[What to do] Return every line below in which "part" appears.

----- Stored data -----

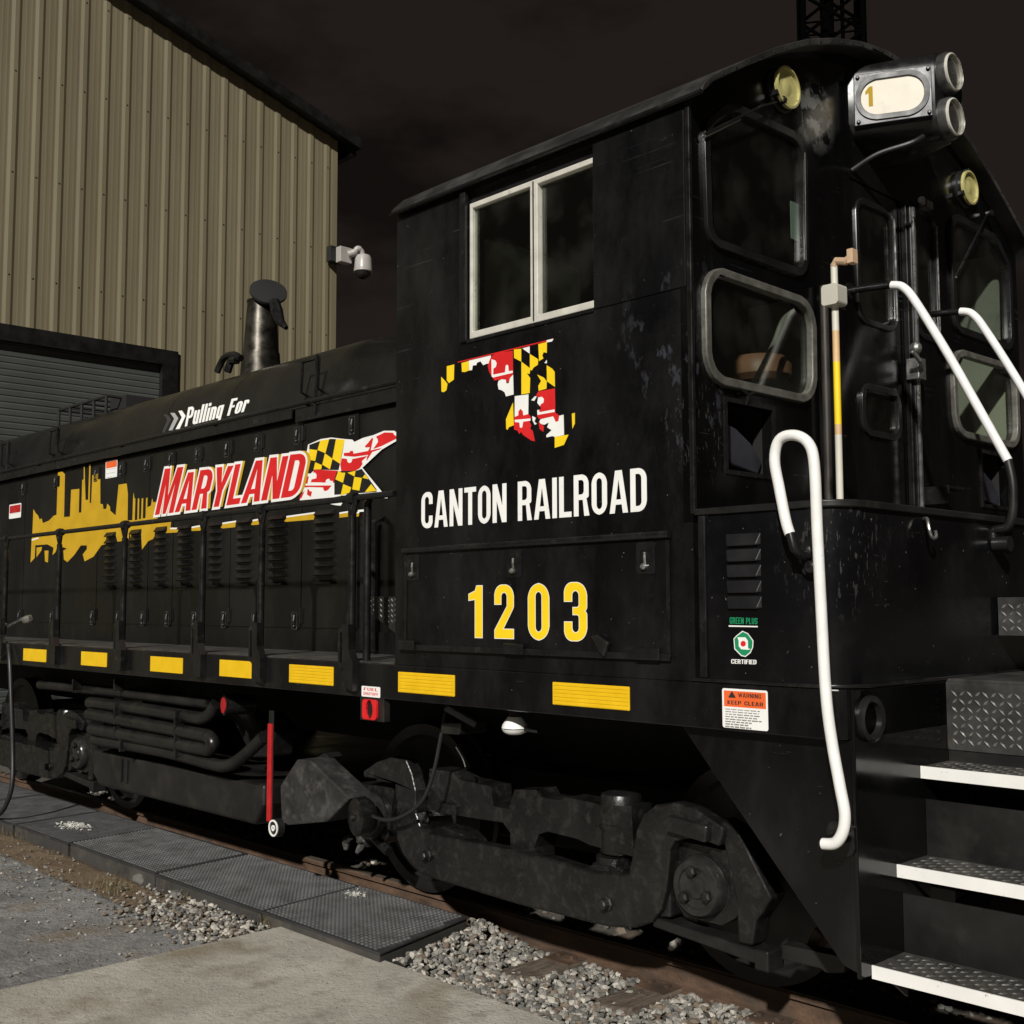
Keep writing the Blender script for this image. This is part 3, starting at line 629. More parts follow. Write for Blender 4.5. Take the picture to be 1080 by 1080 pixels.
# rear wall with window openings (y, z)
wall_out = [(0.0, 2.24)]+[(0.0, 4.02)]+[(p[0], p[1]-0.034) for p in top if 0.02 < p[0] < W_-0.02]+[(W_, 4.02), (W_, 2.24)]
def mirror_y(poly): return [(W_-p[0],)+tuple(p[1:]) for p in poly]
upL = [(0.125, 3.435, .07), (0.865, 3.435, .07), (0.885, 4.085, .10), (0.30, 4.075, .15), (0.115, 3.93, .10)]
loL = [(0.095, 2.840, .11), (0.905, 2.840, .11), (0.915, 3.300, .11), (0.095, 3.310, .11)]
tool = [(0.235, 2.47), (0.575, 2.47), (0.575, 2.76), (0.235, 2.76)]
door = [(1.305, 2.30), (1.80, 2.30), (1.80, 4.02), (1.305, 4.02)]
sidel = rrect(1.96, 2.20, 3.33, 4.02, .06)
holes = [rpoly(upL), rpoly(loL), tool, door, sidel, rpoly(mirror_y(upL)), rpoly(mirror_y(loL)), mirror_y(tool)]
b = MB(); b.plate(wall_out, 'x', -0.05, 0.0, holes); b.build('rear_wall', M['front'], loco)
dwin = rrect(1.365, 1.735, 3.31, 3.93, .07); dlow = rrect(1.375, 1.735, 2.75, 2.98, .06)
b = MB(); b.plate(offset(door, -0.004), 'x', -0.035, -0.006, [dwin, dlow]); cdoor = b.build('cab_door', M['front'], loco, bevel=0.003)

def window(name, poly, x, fr, wdt, fm, gm, proud, parent=loco):
    p = rpoly(poly) if len(poly) < 9 else poly
    b = MB(); b.plate(offset(p, wdt*0.5), 'x', x-0.012, x+proud, [offset(p, -wdt*0.5)])
    w = b.build(name, fm, parent, sm=True, bevel=0.006)
    b = MB(); b.plate(offset(p, -wdt*0.45), 'x', x-0.010, x-0.004); b.build('glass', gm, w)
    return w
window('cab_window', upL, 0.0, 0, 0.038, M['rub'], M['dglass'], 0.018)
window('cab_window', loL, 0.0, 0, 0.040, M['seal'], M['glass'], 0.026)['label'] = 'large grey-framed lower rear window on the near side'
window('cab_window', mirror_y(upL), 0.0, 0, 0.038, M['rub'], M['dglass'], 0.018)
window('cab_window', mirror_y(loL), 0.0, 0, 0.040, M['seal'], M['glass'], 0.026)['label'] = 'grey-framed lower rear window on the far side'
window('door_window', dwin, -0.006, 0, 0.03, M['rub'], M['dglass'], 0.014, cdoor)
window('door_window', dlow, -0.006, 0, 0.034, M['rub'], M['dglass'], 0.016, cdoor)
window('sidelight_window', sidel, 0.0, 0, 0.03, M['rub'], M['dglass'], 0.014)
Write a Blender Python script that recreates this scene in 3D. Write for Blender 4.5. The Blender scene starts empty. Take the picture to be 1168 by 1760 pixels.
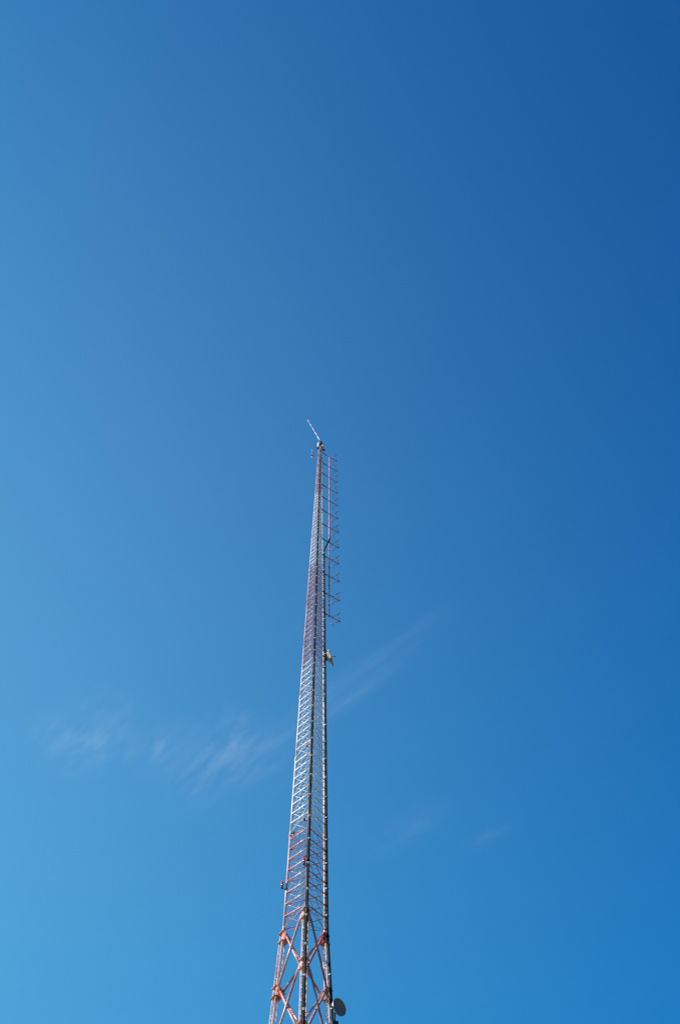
import bpy, math, random
from mathutils import Vector, Matrix
random.seed(7)
PI = math.pi
# ------------------------------------------------------------------ camera
sc = bpy.context.scene
EYE = 1.6
PITCH, ROLL, YAW, FPX = 1.13680068, -0.0243425528, 0.0628400348, 1408.84
fw = Vector((math.sin(YAW)*math.cos(PITCH), math.cos(YAW)*math.cos(PITCH), math.sin(PITCH)))
r0 = Vector((math.cos(YAW), -math.sin(YAW), 0)); u0 = r0.cross(fw)
rt = r0*math.cos(ROLL) + u0*math.sin(ROLL); up = rt.cross(fw)
cam = bpy.data.cameras.new('camera'); co = bpy.data.objects.new('camera', cam)
sc.collection.objects.link(co)
M = Matrix((rt, up, -fw)).transposed().to_4x4(); M.translation = (0, 0, EYE)
co.matrix_world = M
cam.sensor_fit = 'VERTICAL'; cam.sensor_height = 24; cam.lens = 24*FPX/1760
cam.clip_start = 0.1; cam.clip_end = 90000
sc.camera = co
# ------------------------------------------------------------------ sky and sun
SUN_EL, SUN_AZ = math.radians(24), math.radians(258)      # azimuth clockwise from +Y: the sun is off to the left
w = bpy.data.worlds.new('World'); sc.world = w; w.use_nodes = True
nt = w.node_tree; nt.nodes.clear()
out = nt.nodes.new('ShaderNodeOutputWorld'); bg = nt.nodes.new('ShaderNodeBackground')
sky = nt.nodes.new('ShaderNodeTexSky'); sky.sky_type = 'NISHITA'; sky.sun_disc = False
sky.sun_elevation = SUN_EL; sky.sun_rotation = SUN_AZ
sky.altitude = 200; sky.air_density = 1.0; sky.dust_density = 1.0; sky.ozone_density = 3.0
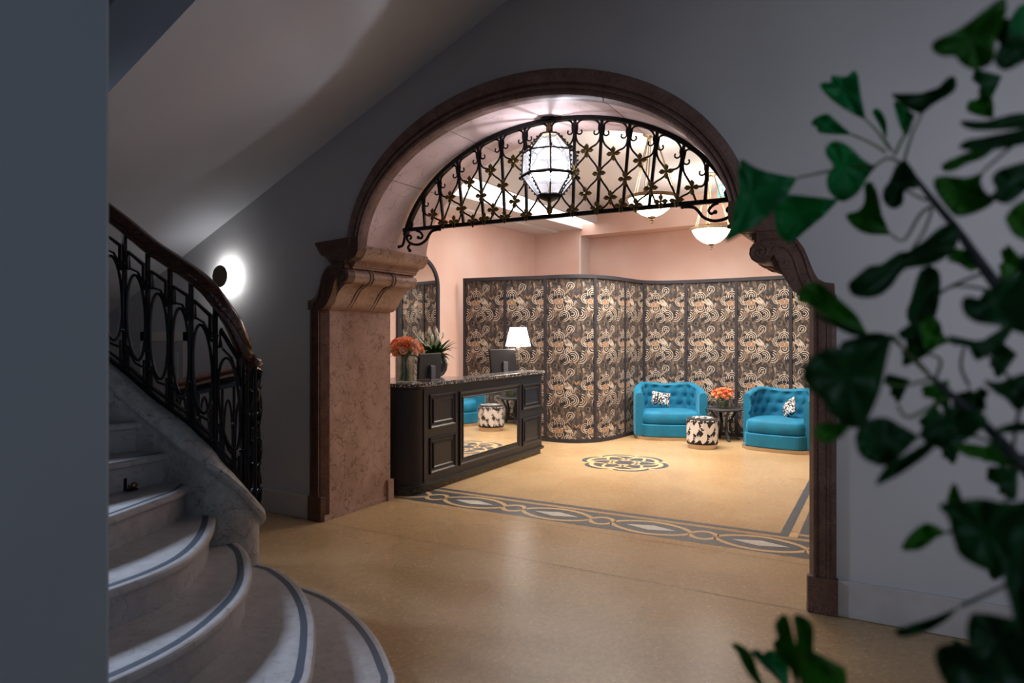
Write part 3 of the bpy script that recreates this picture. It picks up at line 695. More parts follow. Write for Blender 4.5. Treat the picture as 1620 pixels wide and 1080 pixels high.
# ------------------------------------------------------------------ wall sconce
sc = thing('disc_sconce', 'round bronze disc wall lamp with a white halo beside the stairs', 'wall lamp', (-5.41, 4.27, 2.03))
MD = Matrix.Translation((-5.415, 4.27, 2.135)) @ Matrix.Rotation(PI/2, 4, 'X')
b = MB(); b.lathe([(.004,.115),(.098,.115),(.102,.108),(.098,.100),(.004,.100)], (0,0,0), 40, 0, MD); b.build('disc', mat('bronze disc', (.16,.12,.085), .5, .3), sc, smooth=True)
b = MB(); b.lathe([(.035,.0),(.035,.10)], (0,0,0), 20, 0, MD); b.build('stem', WHITE, sc)
b = MB(); b.lathe([(.085,.085),(.085,.099),(.037,.099),(.037,.085)], (0,0,0), 40, 0, MD); b.build('led_ring', emit('sconce led', (1,.98,.96), 48), sc)
# ------------------------------------------------------------------ folding screen
SCP = [(-5.84,8.93,0),(-5.5,8.95,0),(-5.12,8.99,0),(-4.8,9.035,0),(-4.475,9.07,0),(-4.25,9.065,0),(-4.08,9.09,0),(-3.93,9.17,0),(-3.79,9.32,0),(-3.70,9.52,0),(-3.64,9.78,0),(-3.60,10.08,0),(-3.56,10.36,0),(-3.49,10.66,0),(-3.30,10.86,0),(-3.1,10.93,0),(-2.866,10.95,0),(-2.45,10.94,0),(-2.07,10.91,0),(-1.65,10.84,0),(-1.262,10.76,0),(-.8,10.68,0),(-.4,10.62,0),(.3,10.52,0)]
SC = cat_rom(SCP, 8); SCS = [0]
for i in range(1, len(SC)): SCS.append(SCS[-1]+(SC[i]-SC[i-1]).length)
def scat(s_, o_=0, z=0):
    s_ = max(0, min(s_, SCS[-1]-1e-4))
    import bisect
    i = max(1, bisect.bisect_left(SCS, s_)); t = (s_-SCS[i-1])/max(1e-9, SCS[i]-SCS[i-1])
    p = SC[i-1].lerp(SC[i], t); d0 = (SC[min(i+1, len(SC)-1)]-SC[max(i-2, 0)]).normalized(); nrm = Vector((d0.y, -d0.x, 0))
    return (p.x+nrm.x*o_, p.y+nrm.y*o_, z)
def s_of(x, y):
    return SCS[min(range(len(SC)), key=lambda i: (SC[i].x-x)**2+(SC[i].y-y)**2)]
DIV = [0]+[s_of(*p) for p in ((-5.12,8.99),(-4.475,9.07),(-3.79,9.32),(-3.60,10.08),(-3.49,10.66),(-2.866,10.95),(-2.07,10.91),(-1.262,10.76),(-.45,10.63))]+[SCS[-1]]
SH = 2.47
rnd = random.Random(3)
# pattern unit (.50 x .635 m): list of (polygon, material, layer)
UW, UH = .50, .635
UNIT = []
def u_ring(cx, cy, r0, r1, a0=0, a1=360, m=1, lay=2):
    nseg = max(4, int(abs(a1-a0)/24))
    for i in range(nseg):
        t0 = math.radians(lerp(a0, a1, i/nseg)); t1 = math.radians(lerp(a0, a1, (i+1)/nseg))
        UNIT.append(([(cx+r0*math.cos(t0),cy+r0*math.sin(t0)),(cx+r1*math.cos(t0),cy+r1*math.sin(t0)),(cx+r1*math.cos(t1),cy+r1*math.sin(t1)),(cx+r0*math.cos(t1),cy+r0*math.sin(t1))], m, lay))
def u_disc(cx, cy, r, m, lay):
    if r < .03: UNIT.append(([(cx+r*math.cos(2*PI*i/12), cy+r*math.sin(2*PI*i/12)) for i in range(12)], m, lay)); return
    n_ = max(1, round(r/.03))
    for i in range(n_): u_ring(cx, cy, r*i/n_+1e-4, r*(i+1)/n_, 0, 360, m, lay)
def u_feather(cx, cy, ang, ln, wd, m, lay, stripes=True, m2=4):
    if stripes: m, m2 = (4, 1) if m == 1 else (0, 2)
    a = math.radians(ang); ax = (math.cos(a), math.sin(a)); pe = (-ax[1], ax[0])
    def P(u, v): return (cx+ax[0]*u*ln+pe[0]*v*wd, cy+ax[1]*u*ln+pe[1]*v*wd)
    UNIT.append(([P(0,-.18),P(.35,-.42),P(.75,-.5),P(.93,-.3),P(1,0),P(.93,.3),P(.75,.5),P(.35,.42),P(0,.18)], m, lay))
    if stripes:
        for v in (-.33, -.11, .11, .33): UNIT.append(([P(.08,v*.4-.03),P(.90-abs(v)*.3,v-.06),P(.90-abs(v)*.3,v+.06),P(.08,v*.4+.03)], m2, lay+1))
def u_arcs(cx, cy, r, a0, a1, nb, m=1, lay=2):
    r *= 1.18; nb = max(2, round(r/.030)); u_ringfill = r/nb
    for i in range(nb): u_ring(cx, cy, r-(i+.40)*u_ringfill*.95, r-i*u_ringfill*.95, a0, a1, m, lay)
for i in range(115):
    x, y = rnd.random()*UW, rnd.random()*UH
    u_feather(x, y, rnd.choice((70,85,95,110,60,125)), rnd.uniform(.05,.10), rnd.uniform(.016,.03), rnd.choice((2,2,5,5,4,3,4,2,5)), 1, False)
# flower medallion
fx_, fy_ = .25, .42
for a in (60, 90, 118): u_feather(fx_+.06*math.cos(math.radians(a)), fy_+.06*math.sin(math.radians(a)), a, .115, .052, 2 if a != 90 else 1, 2)
u_feather(fx_-.03, fy_+.05, 138, .12, .045, 1, 2); u_feather(fx_+.09, fy_+.03, 48, .11, .05, 1, 2)
u_disc(fx_, fy_+.03, .075, 4, 3); u_arcs(fx_, fy_+.03, .075, -20, 200, 3, 1, 4)
u_disc(fx_, fy_, .033, 1, 5); u_disc(fx_, fy_, .028, 4, 6)
u_disc(fx_-.10, fy_-.035, .065, 4, 3); u_arcs(fx_-.10, fy_-.035, .065, 90, 330, 3, 1, 4)
u_disc(fx_-.035, fy_-.075, .042, 3, 5); u_ring(fx_-.035, fy_-.075, .036, .042, 0, 360, 1, 6)
u_disc(fx_+.03, fy_-.075, .035, 3, 5); u_ring(fx_+.03, fy_-.075, .029, .035, 0, 360, 1, 6)
u_disc(fx_+.005, fy_-.125, .062, 4, 3); u_arcs(fx_+.005, fy_-.135, .06, 150, 390, 2, 1, 4); u_disc(fx_, fy_-.12, .033, 2, 5)
u_disc(fx_+.115, fy_-.11, .085, 4, 2); u_arcs(fx_+.10, fy_-.11, .09, -80, 110, 4, 1, 3)
# fans of bars
for i, a in enumerate((128, 140, 152)): u_feather(.47-.03*i, .30+.01*i, a, .17, .022, 1, 3, False); 
for i, a in enumerate((122, 134)): u_feather(.21+.02*i, .175+.02*i, a, .13, .042, 1, 3)
# lower scrolls
for (x, y, a) in ((.02,.08,75),(.25,.05,100),(.17,.10,60),(.36,.34,80),(.10,.36,110),(.44,.38,70),(.31,.60,95),(.20,.61,80)): u_feather(x, y, a, .10, .045, 2, 2)
for (x, y, a) in ((.40,.50,58),(.16,.30,120)): u_feather(x, y, a, .10, .04, 1, 3)
u_disc(.33, .13, .07, 4, 2); u_arcs(.33, .13, .07, -100, 190, 3, 1, 3); u_disc(.33, .125, .026, 4, 4)
u_disc(.44, .17, .075, 4, 2); u_arcs(.45, .16, .078, -130, 130, 4, 1, 3)
u_disc(.38, .235, .045, 4, 2); u_arcs(.38, .235, .045, 0, 270, 2, 1, 3)
u_disc(.09, .16, .085, 4, 2); u_arcs(.07, .16, .085, -110, 80, 4, 1, 3)
for a in (-10, 12, 34, 56): u_feather(.11, .15, a, .10, .018, 2, 4, False)
u_feather(.13, .22, 62, .11, .045, 2, 4); u_feather(.46, .26, 66, .12, .045, 1, 4); u_feather(.41, .02, 62, .10, .05, 2, 3)
for (x, y) in ((.18,.03),(.30,.28)): u_disc(x, y, .032, 4, 3); u_ring(x, y, .024, .031, 0, 360, 2, 4)
for (x, y) in ((.07,.06),(.24,.24),(.02,.30)):   # chevrons
    for j in range(3):
        yy = y-.022*j
        UNIT.append(([(x-.05,yy-.02),(x,yy+.02),(x,yy+.030),(x-.05,yy-.010)], 5 if j % 2 else 2, 3)); UNIT.append(([(x,yy+.02),(x+.05,yy-.02),(x+.05,yy-.010),(x,yy+.030)], 5 if j % 2 else 2, 3))
u_disc(.42, .57, .05, 4, 2); u_arcs(.42, .57, .05, -60, 220, 3, 1, 3); u_feather(.02, .52, 80, .12, .05, 2, 3); u_feather(.12, .55, 100, .10, .04, 1, 3)
def panel_mesh(sa, sb, u0):
    b = MB(); b.flat = True; n_ = max(2, int((sb-sa)/.05))
    for i in range(n_):
        a, c = lerp(sa, sb, i/n_), lerp(sa, sb, (i+1)/n_)
        b.add([scat(a,.004,.05), scat(c,.004,.05), scat(c,.004,SH-.05), scat(a,.004,SH-.05)], [(0,1,2,3)], 0)
        b.add([scat(a,-.02,.05), scat(c,-.02,.05), scat(c,-.02,SH-.05), scat(a,-.02,SH-.05)], [(3,2,1,0)], 4)
    zt = SH-.10
    k0 = math.floor((sa-u0)/UW)-1; k1 = math.ceil((sb-u0)/UW)+1
    for k in range(k0, k1):
        for j in range(-1, 5):
            oz = zt-(j+1)*UH
            for poly, m_, lay in UNIT:
                P = [(u0+k*UW+p[0], oz+p[1]) for p in poly]
                cx = sum(p[0] for p in P)/len(P); cz = sum(p[1] for p in P)/len(P)
                if cx < sa-.01 or cx > sb+.01 or cz < .06 or cz > SH-.06: continue
                P = [(min(max(p[0], sa), sb), min(max(p[1], .045), SH-.045)) for p in P]
                b.add([scat(p[0], .004+.0009*lay, p[1]) for p in P], [tuple(range(len(P)))], m_)
    return b
screen = thing('folding_screen', 'tall curving screen of art deco patterned panels in dark frames', 'screen', (-3.6, 10.0, 0))
for i in range(len(DIV)-1):
    u0 = DIV[i] if i in (0, 2, 5, 7) else DIV[i]-.12*((i*7) % 3)
    panel_mesh(DIV[i]+.012, DIV[i+1]-.012, u0-.02).build('panel', SCR_MATS, screen)
for i, s_ in enumerate(DIV):
    b = MB(); w_ = .022
    s_ = min(max(s_, w_), SCS[-1]-w_)
    q = [scat(s_-w_,.022), scat(s_+w_,.022), scat(s_+w_,-.022), scat(s_-w_,-.022)]
    b.prism([(p[0],p[1]) for p in q], 0, SH, 'z'); b.build('frame_post', FRAME, screen)
for nm, z0, z1 in (('top_rail', SH-.05, SH+.002), ('bottom_rail', 0, .055)):
    b = MB(); vs = []; fs = []; n_ = 110
    for i in range(n_+1):
        s_ = lerp(0, SCS[-1], i/n_)
        vs += [scat(s_,.024,z0), scat(s_,.024,z1), scat(s_,-.024,z1), scat(s_,-.024,z0)]
    for i in range(n_):
        for j in range(4): fs.append((i*4+j, i*4+(j+1) % 4, (i+1)*4+(j+1) % 4, (i+1)*4+j))
    fs += [(0,1,2,3), (n_*4,n_*4+3,n_*4+2,n_*4+1)]
    b.add(vs, fs); b.build(nm, FRAME, screen)
# ------------------------------------------------------------------ arched wall mirror
ma = thing('arched_wall_mirror', 'tall arched mirror in a black frame on the pink wall', 'mirror', (lwx(8.03), 8.03, .35))
wd = Vector((.0945,1,0)).normalized(); wn = Vector((wd.y,-wd.x,0)); mo = Vector((lwx(8.03), 8.03, 0))
def mp_(u, z, o_): p = mo+wd*u+wn*o_; return (p.x, p.y, z)
def archpts(hw, zb, zs): return [(-hw, zb)]+[(-hw*math.cos(PI*i/24), zs+hw*math.sin(PI*i/24)) for i in range(25)]+[(hw, zb)]
A0 = archpts(.455, .35, 2.305); A1 = archpts(.405, .40, 2.305)
b = MB(); k = len(A1); b.add([mp_(u,z,.012) for u, z in A1], [tuple(range(k))]); b.flat = True; b.build('mirror_glass', MIRROR, ma)
b = MB(); vs = [mp_(u,z,.001) for u, z in A0]+[mp_(u,z,.032) for u, z in A0]+[mp_(u,z,.032) for u, z in A1]+[mp_(u,z,.001) for u, z in A1]; fs = []
for i in range(k):
    j = (i+1) % k
    for q in range(4): fs.append((q*k+i, q*k+j, ((q+1) % 4)*k+j, ((q+1) % 4)*k+i))
b.add(vs, fs); b.build('mirror_frame', FRAME, ma)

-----

[Solution to this task]
Keep writing the Blender script for this image. This is part 3, starting at line 629. More parts follow. Write for Blender 4.5. Take the picture to be 1080 by 1080 pixels.
Write part 3 of the bpy script that recreates this picture. It picks up at line 695. More parts follow. Write for Blender 4.5. Treat the picture as 1620 pixels wide and 1080 pixels high.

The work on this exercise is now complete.